Founders Perspective | Another Case for Gold

John Merrill, October 2, 2024

 

Exactly six years ago, the title of my Perspective was A New World Order (October 2018). The main message of that piece was that the post-WWII world order was breaking apart. The rules formerly agreed for international trade, investment, and security were being undermined by China.

Since then, things have only gotten worse. Under President Xi Jinping, China has turned away from free market capitalism and rebuilt a Mao Zedong style of absolute communist rule. Along the way he has:

  • Purged all opponents to his absolute rule.

  • Reneged on the treaty with Great Britain for maintaining independent governance within Hong Kong through 2047.

  • Dismissed the World Court decision that held against their claim to almost all the South China Sea.

  • Made clear that China will take over Taiwan – either peaceably or by force – while Xi is in power.

  • China and Russia declared a “no limits” partnership in February 2022 (days before Putin invaded Ukraine).

  • National champions like Alibaba and Tencent were forced to accept communist board oversight to provide central party control.

Xi Jinping has focused on self-sufficiency and a large-scale military buildup. He has subsidized favored industries to build monopoly positions.

Many of the Chinese people who recognize this backsliding or feel threatened by the authoritarian rule are trying to leave the country. So far in 2024 over 24,000 Chinese have been apprehended crossing our border illegally.

China, Russia and other authoritarian countries are creating an alternate system based upon totalitarian government rule. They are determined to undermine Western freedoms of speech, religion, press and assembly.

They are rejecting the U.S. Dollar based monetary system and seeking alternatives. However, this process is greatly impeded by their unwillingness to let their own currencies float freely against other currencies – a condition necessary for “reserve status”. (Otherwise, governments can arbitrarily change the terms of trade.)
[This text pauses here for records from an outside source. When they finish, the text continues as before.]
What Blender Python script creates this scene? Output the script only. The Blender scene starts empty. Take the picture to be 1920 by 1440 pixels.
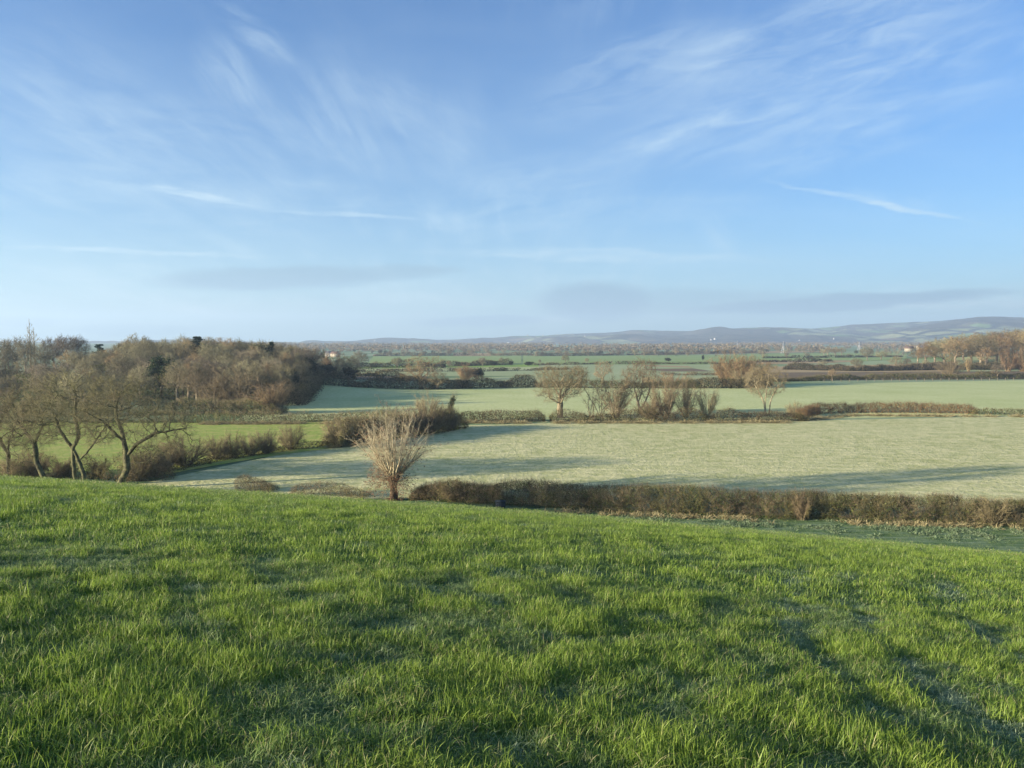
import bpy, math, random
import numpy as np
from mathutils import Vector, Matrix
R = math.radians
S = bpy.context.scene
col = S.collection

# ------------------------------------------------------------------ camera
EYE = 17.0
PITCH = R(2.86)
cam_d = bpy.data.cameras.new("camera")
cam_d.sensor_width = 36.0
cam_d.lens = 27.04
cam_d.clip_start = 0.05
cam_d.clip_end = 40000
cam = bpy.data.objects.new("camera", cam_d)
col.objects.link(cam)
cam.location = (0, 0, EYE)
cam.rotation_euler = (R(90) - PITCH, 0, 0)
S.camera = cam

# ------------------------------------------------------------------ light
SUN_EL = 11.3
SUN_AZ = -110.0           # clockwise from +Y: the sun stands to the left, a little behind
sd = bpy.data.lights.new("sun", 'SUN')
sd.energy = 5.0
sd.angle = R(0.53)
sd.color = (1.0, 0.85, 0.66)
sun = bpy.data.objects.new("sun", sd)
col.objects.link(sun)
tow = Vector((math.sin(R(SUN_AZ)) * math.cos(R(SUN_EL)), math.cos(R(SUN_AZ)) * math.cos(R(SUN_EL)), math.sin(R(SUN_EL))))
sun.rotation_euler = (-tow).to_track_quat('-Z', 'Y').to_euler()

S.view_settings.view_transform = 'Standard'
S.view_settings.look = 'None'
S.view_settings.exposure = 1.76
S.view_settings.gamma = 1.0
S.view_settings.use_curve_mapping = False
S.cycles.max_bounces = 5
S.cycles.diffuse_bounces = 2
S.cycles.transparent_max_bounces = 8
S.cycles.volume_bounces = 0

class NT:
    """small helper round a node tree"""
    def __init__(s, nt):
        s.t = nt; s.n = nt.nodes; s.l = nt.links
    def new(s, typ, **kw):
        nd = s.n.new(typ)
        for k, v in kw.items():
            setattr(nd, k, v)
        return nd
    def put(s, sock, v):
        if hasattr(v, 'is_output') or isinstance(v, bpy.types.NodeSocket):
            s.l.new(v, sock)
        elif isinstance(v, (tuple, list)) and len(v) == 3 and sock.type == 'RGBA':
            sock.default_value = (*v, 1)
        else:
            sock.default_value = v
    def math(s, op, a, b=0.0, c=0.0, clamp=False):
        nd = s.new('ShaderNodeMath', operation=op, use_clamp=clamp)
        s.put(nd.inputs[0], a); s.put(nd.inputs[1], b); s.put(nd.inputs[2], c)
        return nd.outputs[0]
    def mix(s, f, a, b, blend='MIX'):
        nd = s.new('ShaderNodeMix', data_type='RGBA', blend_type=blend)
        s.put(nd.inputs[0], f); s.put(nd.inputs[6], a); s.put(nd.inputs[7], b)
        return nd.outputs[2]
    def noise(s, vec, scale, detail=3.0, rough=0.55, dist=0.0):
        nd = s.new('ShaderNodeTexNoise')
        s.put(nd.inputs['Vector'], vec)
        nd.inputs['Scale'].default_value = scale
        nd.inputs['Detail'].default_value = detail
        nd.inputs['Roughness'].default_value = rough
        nd.inputs['Distortion'].default_value = dist
        return nd.outputs['Fac']
    def mapping(s, vec, scale=(1, 1, 1), rot=(0, 0, 0), loc=(0, 0, 0)):
        nd = s.new('ShaderNodeMapping')
        s.put(nd.inputs['Vector'], vec)
        nd.inputs['Scale'].default_value = scale
        nd.inputs['Rotation'].default_value = rot
        nd.inputs['Location'].default_value = loc
        return nd.outputs[0]
    def step(s, v, a, b, lo=0.0, hi=1.0):
        nd = s.new('ShaderNodeMapRange', interpolation_type='SMOOTHSTEP')
        s.put(nd.inputs[0], v)
        nd.inputs[1].default_value = a; nd.inputs[2].default_value = b
        nd.inputs[3].default_value = lo; nd.inputs[4].default_value = hi
        return nd.outputs[0]

# ------------------------------------------------------------------ sky
world = bpy.data.worlds.new("World")
S.world = world
world.use_nodes = True
W = NT(world.node_tree)
W.n.clear()
sky = W.new('ShaderNodeTexSky', sky_type='NISHITA')
sky.sun_disc = False
sky.sun_elevation = R(SUN_EL)
sky.sun_rotation = R(SUN_AZ)
sky.altitude = 60
sky.air_density = 1.0
sky.dust_density = 0.6
sky.ozone_density = 3.0
SKY_STR = 0.104
tc = W.new('ShaderNodeTexCoord').outputs['Generated']
sep = W.new('ShaderNodeSeparateXYZ'); W.l.new(tc, sep.inputs[0])
sx, sy, sz = sep.outputs
# the cirrus is laid out on a flat deck high over the land
den = W.math('ADD', W.math('MAXIMUM', sz, 0.0), 0.10)
px_ = W.math('DIVIDE', sx, den); py_ = W.math('DIVIDE', sy, den)
comb = W.new('ShaderNodeCombineXYZ'); W.l.new(px_, comb.inputs[0]); W.l.new(py_, comb.inputs[1])
deck = comb.outputs[0]
# fibres fanning out over the deck in two directions
f1 = W.noise(W.mapping(deck, (3.2, 0.55, 1), (0, 0, R(-52))), 1.5, 8, 0.62, 0.5)
f2 = W.noise(W.mapping(deck, (2.6, 0.50, 1), (0, 0, R(38))), 1.3, 8, 0.62, 0.6)
big = W.noise(W.mapping(deck, (1, 1, 1), loc=(3.1, 1.7, 0)), 0.55, 3, 0.5)
big2 = W.noise(W.mapping(deck, (1, 1, 1), loc=(7.1, 9.7, 0)), 0.5, 3, 0.5)
c1 = W.math('MULTIPLY', W.step(f1, 0.44, 0.86), W.step(big, 0.40, 0.66))
c2 = W.math('MULTIPLY', W.step(f2, 0.44, 0.86), W.step(big2, 0.42, 0.64))
veil = W.step(W.noise(W.mapping(deck, (0.5, 1.0, 1)), 0.6, 5, 0.6), 0.35, 0.75)
# tangent-plane coordinates of the sky to the north, used to set single clouds and trails
yy = W.math('MAXIMUM', sy, 0.05)
U = W.math('DIVIDE', sx, yy); V = W.math('DIVIDE', sz, yy)
front = W.step(sy, 0.1, 0.3)
wob = W.noise(W.mapping(tc, (6, 6, 30)), 2.0, 5, 0.6)
wob = W.math('SUBTRACT', wob, 0.5)
fib = W.step(W.noise(W.mapping(tc, (9, 9, 60)), 2.0, 5, 0.65), 0.33, 0.62)
def sky_uv(px, py):
    return ((px - 960) / 1442.0, (648 - py) / 1442.0)
def band(x0, y0, x1, y1, width, amp=1.0, wobble=0.02, fibre=True, taper=0.35):
    a = sky_uv(x0, y0); b = sky_uv(x1, y1)
    cx, cy = (a[0] + b[0]) / 2, (a[1] + b[1]) / 2
    L = math.hypot(b[0] - a[0], b[1] - a[1]) / 2
    ang = math.atan2(b[1] - a[1], b[0] - a[0])
    ca, sa = math.cos(ang), math.sin(ang)
    dx = W.math('SUBTRACT', U, cx)
    dy = W.math('ADD', W.math('SUBTRACT', V, cy), W.math('MULTIPLY', wob, wobble))
    s_ = W.math('ADD', W.math('MULTIPLY', dx, ca), W.math('MULTIPLY', dy, sa))
    t_ = W.math('SUBTRACT', W.math('MULTIPLY', dy, ca), W.math('MULTIPLY', dx, sa))
    s_ = W.math('DIVIDE', s_, L); t_ = W.math('DIVIDE', t_, width / 1442.0)
    q = W.math('ADD', W.math('MULTIPLY', s_, s_), W.math('MULTIPLY', t_, t_))
    m = W.step(q, 0.0 if fibre else .2, 1.0, amp, 0.0)
    if fibre and width >= 17:
        cb = W.new('ShaderNodeCombineXYZ'); W.l.new(W.math('MULTIPLY', s_, L * 7), cb.inputs[0]); W.l.new(W.math('MULTIPLY', t_, width / 1442.0 * 34), cb.inputs[1])
        cb.inputs[2].default_value = x0 * .01
        m = W.math('MULTIPLY', m, W.step(W.noise(cb.outputs[0], 1.0, 8, .66, .9), .30, .78))
    elif fibre:
        m = W.math('MULTIPLY', m, W.math('ADD', .3, W.math('MULTIPLY', fib, .7)))
    return W.math('MULTIPLY', m, front)
whites = [(260, 350, 500, 392, 9, .34), (300, 360, 600, 402, 24, .24), (1400, 338, 1860, 428, 7, .34), (1560, 360, 1760, 400, 20, .20),
          (-60, 462, 560, 484, 7, .30), (480, 400, 820, 412, 6, .25), (1040, 330, 2000, 30, 95, .30), (1080, 318, 1400, 215, 26, .25), (1150, 180, 1960, -60, 80, .25), (900, 230, 1500, 60, 90, .2), (1300, 350, 1960, 150, 60, .22),
          (400, 10, 580, 145, 34, .25), (380, 60, 480, 230, 60, .20), (-100, 100, 420, 330, 200, .12), (-60, 250, 500, 330, 110, .14), (-60, 330, 700, 440, 90, .18), (150, 200, 700, 300, 60, .12), (600, 120, 1000, 330, 60, .12), (420, 330, 900, 420, 40, .15), (900, 420, 1500, 380, 40, .14), (780, 410, 1180, 330, 90, .22),
          (1300, 400, 1380, 500, 40, .18), (0, 500, 620, 600, 50, .35), (950, 598, 1120, 602, 7, .55), (1230, 582, 1920, 556, 6, .45),
          (1500, 575, 2100, 566, 12, .40), (60, 606, 420, 612, 8, .4), (600, 540, 1000, 560, 40, .25), (700, 470, 1500, 490, 14, .25)]
darks = [(240, 528, 820, 516, 17, .75), (560, 512, 900, 508, 10, .55), (980, 566, 1260, 566, 30, .75), (1200, 588, 1960, 545, 13, .75),
         (740, 607, 1060, 598, 9, .6), (100, 616, 420, 622, 10, .45), (-60, 600, 130, 606, 8, .45), (1000, 560, 1700, 575, 20, .35)]
wsum = W.math('ADD', W.math('MULTIPLY', c1, .27), W.math('MULTIPLY', c2, .24))
wsum = W.math('ADD', wsum, W.math('MULTIPLY', veil, .12))
for b_ in whites:
    wsum = W.math('ADD', wsum, band(b_[0], b_[1], b_[2], b_[3], b_[4], b_[5] * .9))
wsum = W.math('MULTIPLY', wsum, W.step(sz, -0.02, 0.05, 0.0, 1.35))
wsum = W.math('MINIMUM', wsum, 0.9)
dsum = None
for b_ in darks:
    v = band(b_[0], b_[1], b_[2], b_[3], b_[4] * 1.5, min(.95, b_[5] * 1.3), 0.016, False)
    dsum = v if dsum is None else W.math('MAXIMUM', dsum, v)
SKYMUL = W.mix(1.0, sky.outputs[0], (0.225, 0.43, 0.635), 'MULTIPLY')
# thin veil of pale air low down, as on a fine winter morning
low = W.math('POWER', W.math('SUBTRACT', 1.0, W.math('MINIMUM', W.math('MAXIMUM', sz, 0.0), 1.0)), 7.0)
c = W.mix(W.math('MULTIPLY', low, 0.80), SKYMUL, (1.72, 2.42, 2.52))
c = W.mix(wsum, c, (2.20, 2.72, 2.95))
c = W.mix(dsum, c, (.80, 1.38, 1.82))
bg = W.new('ShaderNodeBackground')
W.l.new(c, bg.inputs['Color']); bg.inputs['Strength'].default_value = SKY_STR
wo = W.new('ShaderNodeOutputWorld'); W.l.new(bg.outputs[0], wo.inputs[0])

# ------------------------------------------------------------------ numbers and noise
def hashn(ix, iy, seed):
    n = (ix.astype(np.int64) * 374761393 + iy.astype(np.int64) * 668265263 + seed * 974634777) & 0xffffffff
    n = ((n ^ (n >> 13)) * 1274126177) & 0xffffffff
    n = n ^ (n >> 16)
    return (n & 0xffffff) / float(0xffffff)
def vnoise(x, y, seed=0):
    x = np.asarray(x, float); y = np.asarray(y, float)
    ix = np.floor(x); iy = np.floor(y)
    fx = x - ix; fy = y - iy
    fx = fx * fx * (3 - 2 * fx); fy = fy * fy * (3 - 2 * fy)
    a = hashn(ix, iy, seed); b = hashn(ix + 1, iy, seed); c_ = hashn(ix, iy + 1, seed); d = hashn(ix + 1, iy + 1, seed)
    return (a * (1 - fx) + b * fx) * (1 - fy) + (c_ * (1 - fx) + d * fx) * fy
def fbm(x, y, seed=0, oct=4):
    s = 0; a = .5; t = 0
    for k in range(oct):
        s = s + a * vnoise(x * 2 ** k, y * 2 ** k, seed + k); t += a; a *= .5
    return s / t
def sstep(v, a, b):
    t = np.clip((v - a) / (b - a), 0, 1)
    return t * t * (3 - 2 * t)

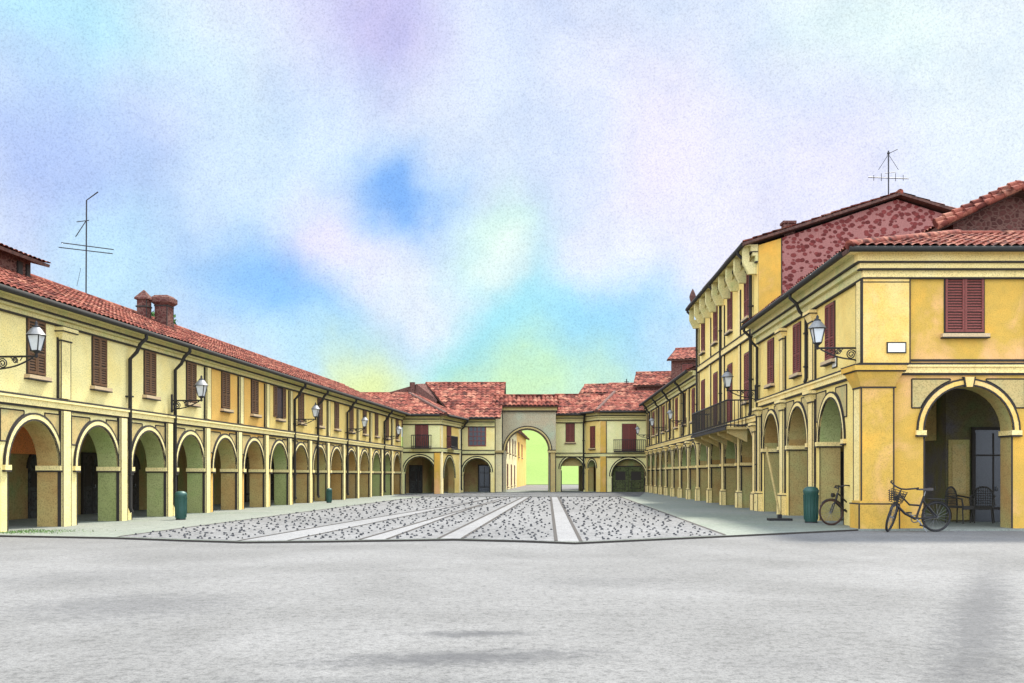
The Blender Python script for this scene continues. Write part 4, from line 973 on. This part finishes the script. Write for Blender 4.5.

Therefore, to avoid a build up of the Dollar (which is subject to sanctions by the U.S.) they have turned more to gold. See Chart 1. This chart shows the buying of gold by central banks since 2014. As the chart illustrates, their purchases ramped up significantly in 2022 and have continued through the first half of this year despite the strong increase in gold's price.

Case for Gold | Central Bank Gold Demand Graph 2014-2024

Source: Metal Focus, World Gold Council

Gold satisfies China’s desire to have a freely traded “reserve currency “ (gold) that is not controlled by the U.S.

China’s overall aim is to return to the past glory when for centuries China was the dominant country in the world. That period featured authoritarian rule, mercantilist economic policies, limited personal freedoms, and gold as the primary currency.

At the same time, Putin seeks to restore as much of the former Soviet Union as he can. He has stated that its fall and break up in 1989 was the largest geopolitical failure in history. Putin, Xi, along with Khomeini (Iran) all see the destruction of the U.S. led western system as critical to their aspirations.

Gold has traditionally been thought of as a hedge against inflation, a hedge against major disasters, a hedge against financial collapses, as well as its intrinsic demand for jewelry. All of these remain true today.

However, the overriding factor favoring gold today is the worsening geopolitical backdrop. The major push by China and its like minded authoritarians to reduce their Dollar holdings and build gold reserves. These are price insensitive buyers.

We have recommended a gold position since 2004. For most of that period we recommended either a 5% or 6% allocation. In October of last year, we increased our recommendation to 8% due to the deteriorating geopolitical climate. Because of gold’s exceptional performance again in 2024, it now represents about 9.5% of those portfolios.